Correlation does not imply causality, but nevertheless, having killed, Bjornstrand soon kills himself. Cyril next encounters him in shallow quicksand; after that he disappears for over a month before resurfacing on the edge of a cliff. Mickey and Marcel race to stop him, encouraging him to return to the beach to reunite with his apparent friend Cyril. But whether due to a misunderstanding or deliberate self-destruction, Bjornstrand totters and falls off the cliff as the pair plead in vain. Neither has the heart to tell Cyril, but it's a moot point: Cyril discovers Bjornstrand's corpse -- just a husk, really, like a deflated balloon -- floating in the water. "Ok," he says, as he retrieves his friend's "body" and wraps it around himself like a cloak. "That's ok."

Is it, though? Think back to the bug: When it presents Bjornstrand with a vision in which the creature is simply a posterior adjunct to its own existence, the reward is death. What the bug did was not that much different from what Mickey and Marcel did in staging their play, right down to the way real-Bjornstrand and fake-Bjornstrand dispatched their victims. Nor is it different from an earlier sequence in which Mickey mocked Marcel's vestigial tail with a drawing that cast it as a nose on a "butt-face." Each character collected data, then distorted it into a desired shape.

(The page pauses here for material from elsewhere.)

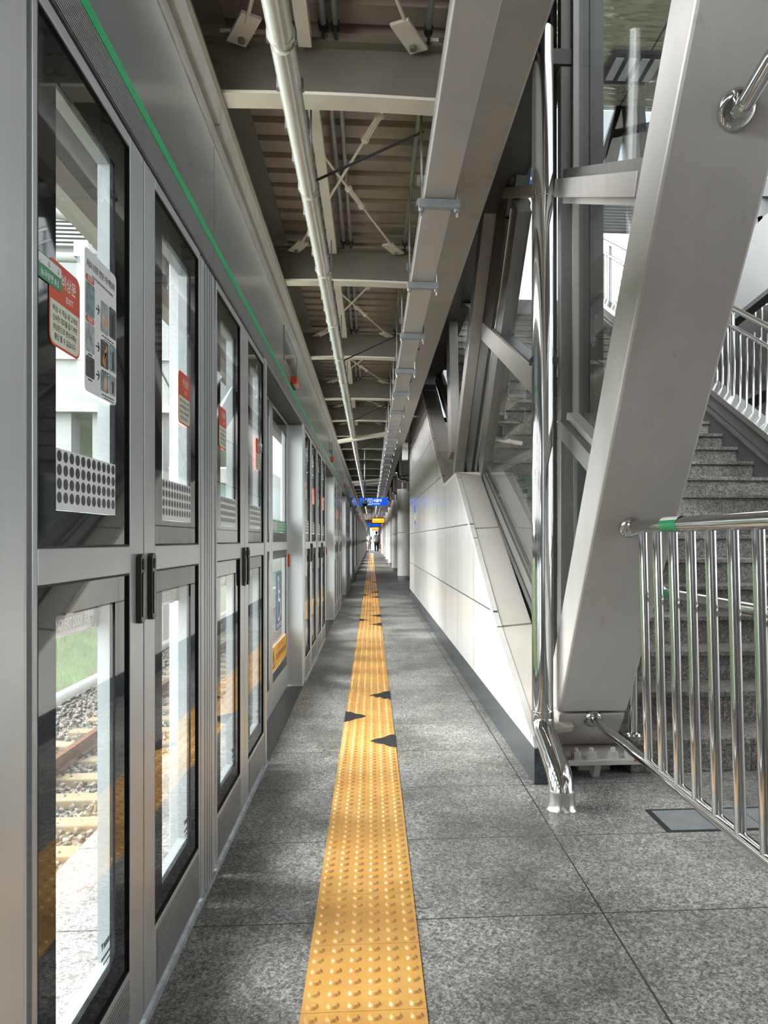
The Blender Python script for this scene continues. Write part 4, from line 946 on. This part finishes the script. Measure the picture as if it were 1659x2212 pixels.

For all that Bjornstrand clearly meant to Cyril, he never truly knew the creature. What mattered to him is the shape Bjornstrand formed in the space his life allotted for the beast -- a life that exists in a gray haze over dark water, two of the most potent and accurate visual representations of depression around. Indeed, even the black quicksand that envelops them in their last living encounter is treated by Cyril like a spa; in Bjornstrand's company, that's what it becomes. Without him, though.... "What if he never comes back?" Marcel asks during the long absence that preceded Bjornstrand's demise. "He always does," replies Cyril. "Always ends," Marcel shoots back. What's left behind is an empty skin we can curl up in, trying to convince ourselves it's close enough to the real thing.